While Rapinoe played her final World Cup after she and her teammates secured a historic equal pay agreement, Sinclair attended her last international tournament in the midst of a labor dispute with Canada Soccer. She spent several weeks in the final year of her international career criticizing the federation's inadequate treatment of their most successful team, especially compared to their male counterparts.

"As a team, we do not trust Canada Soccer to be open and honest as we continue to negotiate for not only fair and equitable compensation and treatment, but for the future of our program," she said during a hearing in the House of Commons that exposed Canada Soccer's rocky financial standing amidst the labor dispute, per the Associated Press.

It is a concern Sinclair expressed once again in the CBC interview.

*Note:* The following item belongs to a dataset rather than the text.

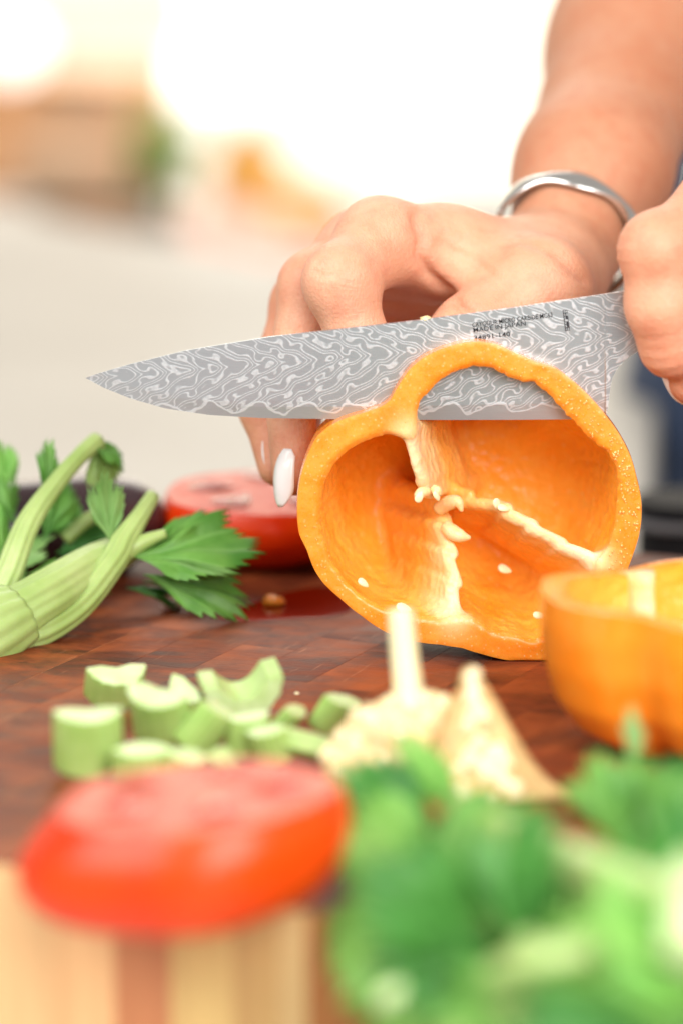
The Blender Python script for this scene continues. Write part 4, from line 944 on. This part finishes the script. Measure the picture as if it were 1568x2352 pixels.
celery_piece(474, 1742, 0, 0.0070, 2.1, 0.0062, 0.0125, (r_(-66), r_(30), r_(30)), 'narrow celery piece leaning right, pale cut face to the camera')
celery_piece(572, 1740, 0, 0.0060, 2.7, 0.0052, 0.0105, (r_(-78), r_(-4), r_(20)), 'small upright celery piece under the U-shaped one')
celery_piece(655, 1704, 0, 0.0056, 2.3, 0.0046, 0.0090, (r_(-50), r_(10), r_(60)), 'small green celery piece right of the upright one')
celery_piece(690, 1752, 0, 0.0080, 1.9, 0.0056, 0.0150, (r_(12), r_(4), r_(84)), 'long pale celery piece lying flat behind the front tomato')
celery_piece(768, 1692, 0, 0.0062, 2.3, 0.0048, 0.0100, (r_(-60), r_(16), r_(30)), 'rightmost celery piece beside the cream core')
celery_piece(448, 1660, 0, 0.0070, 2.5, 0.0056, 0.0110, (r_(-40), r_(20), r_(-50)), 'rear middle celery piece tipped behind the largest one')
celery_piece(622, 1760, 0, 0.0062, 2.2, 0.0050, 0.0090, (r_(-70), r_(-10), r_(-15)), 'short celery block left of the long flat piece')
celery_piece(420, 1812, 0, 0.0062, 2.2, 0.0052, 0.0085, (r_(-60), r_(12), r_(25)), 'small celery block right of the low flat bar')
celery_piece(530, 1800, 0, 0.0056, 2.0, 0.0048, 0.0090, (r_(30), r_(10), r_(50)), 'small celery bit half hidden by the front tomato')

# ------------------------------------------------------------------ cream core and wedge, centre front
def lump(name, parent, c, ax, seed, mat, sub=4, amp=0.22, freq=2.2):
    bm = bmesh.new(); bmesh.ops.create_icosphere(bm, subdivisions=sub, radius=1)
    for v in bm.verts:
        q = v.co.copy(); q *= 1 + amp * mnoise.noise(q * freq + Vector((seed, seed, 0))) + 0.10 * mnoise.noise(q * 7 + Vector((0, seed, 0)))
        v.co = Vector((q.x * ax[0], q.y * ax[1], q.z * ax[2])) + c
    me = bpy.data.meshes.new(name); bm.to_mesh(me); bm.free(); me.materials.append(M[mat]); me.polygons.foreach_set('use_smooth', [True] * len(me.polygons))
    o = bpy.data.objects.new(name, me); C.objects.link(o)
    if parent: o.parent = parent; o.matrix_parent_inverse = Matrix.Translation(-parent.location)
    return o
def cores():
    b = G(910, 1800); d = (b - CAM).dot(FWD)
    root = thing('pepper_core', b, 'cream pepper core with seeds and an upright pale stalk', 'pepper core')
    lump('core_flesh', root, P(890, 1715, d), (0.0115, 0.011, 0.0105), 1.3, 'core_cream')
    lump('core_flesh', root, P(830, 1755, d - 0.004), (0.0085, 0.008, 0.0065), 4.1, 'core_cream')
    lump('core_flesh', root, P(985, 1700, d + 0.004), (0.0075, 0.008, 0.011), 2.2, 'core_cream')
    V, Fc = tube([P(940, 1690, d), P(938, 1600, d + 0.002), P(928, 1500, d + 0.004), P(920, 1402, d + 0.006)], [0.0040, 0.0034, 0.0031, 0.0029], 16, lambda a: 1 + 0.08 * math.cos(4 * a)); fix_normals(mesh_obj('stalk', V, Fc, 'core_stalk', root))
    for k in range(34):
        a = rng.uniform(0, 2 * math.pi); e = rng.uniform(-0.2, 1.3); q = Vector((math.cos(a) * math.cos(e), math.sin(a) * math.cos(e), math.sin(e)))
        cen, rad = random.choice([(P(890, 1715, d), (0.0112, 0.0108, 0.0102)), (P(985, 1700, d + 0.004), (0.0073, 0.0078, 0.0108)), (P(830, 1755, d - 0.004), (0.0083, 0.0078, 0.0063))])
        c = cen + Vector((q.x * rad[0], q.y * rad[1], q.z * rad[2])); lump('seed', root, c, (0.0019, 0.0014, 0.0019), k, 'seed', 2, 0.1)
    # wedge with a rough face
    b2 = G(1150, 1840); d2 = (b2 - CAM).dot(FWD)
    root2 = thing('pepper_core', b2, 'tan cream wedge with a bumpy seeded face, pointed tip up', 'pepper core')
    tri = [(1085, 1528), (1128, 1590), (1180, 1680), (1235, 1765), (1312, 1850), (1180, 1880), (1030, 1880), (985, 1780), (1005, 1690), (1030, 1620), (1050, 1585), (1060, 1540)]
    loop = catmull([P(*p, d2 + (1880 - p[1]) * 0.00003) for p in tri + tri[:1]], 5)[:-1]; cen = sum(loop, Vector()) / len(loop); rings = []
    for dep, k in ((-0.0045, 0.06), (-0.0046, 0.4), (-0.0040, 0.75), (-0.002, 0.95), (0.002, 1.0), (0.008, 0.95), (0.012, 0.75), (0.013, 0.1)):
        rings.append([cen.lerp(p, k) + FWD * (dep + 0.0016 * mnoise.noise(cen.lerp(p, k) * 260)) for p in loop])
    V, Fc = loft(rings); V = [Vector((p.x, p.y, max(p.z, 0.0006))) for p in V]; fix_normals(mesh_obj('core_flesh', V, Fc, 'core_tan', root2))
    for k in range(46):
        w = rng.uniform(0, 1); u0 = 1085 + (w - 0.1) * rng.uniform(-60, 130); v0 = 1545 + w * 300
        c = P(u0, v0, d2 - 0.0048 + (1880 - v0) * 0.00003); lump('seed', root2, c, (0.0018, 0.0010, 0.0018), k + 50, 'seed', 2, 0.1)
cores()

# ------------------------------------------------------------------ leafy celery
def leaf(parent, base, direc, normal, L, spread, mat, curl=0.25, seed=0, teeth=3, pleat=0.05, fold=0.15, deep=0.24):
    direc = direc.normalized(); normal = (normal - direc * normal.dot(direc)).normalized(); side = direc.cross(normal)
    nr, na = 16, 61; V = []; vein = []; rs = random.Random(seed)
    lob = [rs.uniform(0.85, 1.1) for _ in range(5)]
    for i in range(nr):
        u = (i / (nr - 1)) ** 0.9
        for j in range(na):
            t = j / (na - 1) * 2 - 1; ph = t * spread
            lobe = 1.04 - deep + deep * abs(math.cos(t * math.pi * 1.5)) ** 0.7
            saw = 1 + 0.11 * (((t * teeth * 2.5) % 1.0) - 0.5) * 2
            R = L * (1 - 0.42 * abs(t) ** 1.6) * lobe * saw * lob[min(4, int((t + 1) * 2.5))] ** 0.5
            edge = u * R
            x, y = edge * math.cos(ph * min(1, 0.35 + 0.9 * u)), edge * math.sin(ph * min(1, 0.35 + 0.9 * u))
            h = -curl * x * x / L + fold * abs(y) + pleat * L * u * math.sin(t * math.pi * 3 + seed) + 0.05 * L * mnoise.noise((x / L * 2.2 + seed, y / L * 2.2, 0))
            V.append(base + direc * x + side * y + normal * h); 
            vv = max(0.0, 1 - abs(t) * 30 / (0.4 + u)) if abs(t) < 0.2 else 0; 
            for tt in (-0.66, -0.33, 0.33, 0.66): vv = max(vv, 1 - abs(t - tt) * 34)
            vein.append(max(0.0, vv) * (1 - 0.5 * u))
    Fc = [(i * na + j, i * na + j + 1, (i + 1) * na + j + 1, (i + 1) * na + j) for i in range(nr - 1) for j in range(na - 1)]
    o = mesh_obj('leaf', V, Fc, mat, parent); at = o.data.attributes.new('vein', 'FLOAT', 'POINT'); at.data.foreach_set('value', vein)
    m = o.modifiers.new('thick', 'SOLIDIFY'); m.thickness = 0.00035; m.offset = 0
    return o
def ribbed(k, amp): return lambda a: 1 + amp * math.cos(k * a)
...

"Unfortunately, I haven't necessarily seen that growth in Canada," she said about the women's game's rise, "which, as I leave this team, scares me a little bit."

It is the latest chapter in Canada Soccer's neglect for the women's national team, something that Sinclair has unfortunately had a front row seat to. The federation does not have an equal pay agreement in place, and has been criticized in the past for devaluing the team's demand by not manufacturing enough merchandise or hosting enough friendlies. A cloud now hangs over Canada Soccer with its murky finances leading to questions about how it will operate at all for the foreseeable future, which could derail any opportunities for any of the national teams to grow.

The always reliable Sinclair will put her platform to good use, as much as one person can. She is starting a foundation, Girls with Goals, because she believes "that every opportunity that a young boy gets, a young girl should get." Most notably, though, she and ex-Canada teammate Diana Matheson will launch a new professional women's soccer league in their country that is set to kick off in 2025.

As the world order in women's soccer changes dramatically with the arrival of new champions and the departure of old ones, the fact that Sinclair and others in her generation plan to continue the work they have already started feels like the most natural extension of their legacies. The women's game will likely be better for their continuing contributions.

"Even though I might not be on the pitch, I've always got it in me to fight, to help grow the game, whether it's domestically in Canada or internationally," Sinclair assured her audience in the CBC interview. "This game's been my life since I was four so I'm not just quitting cold turkey. I'll still be around."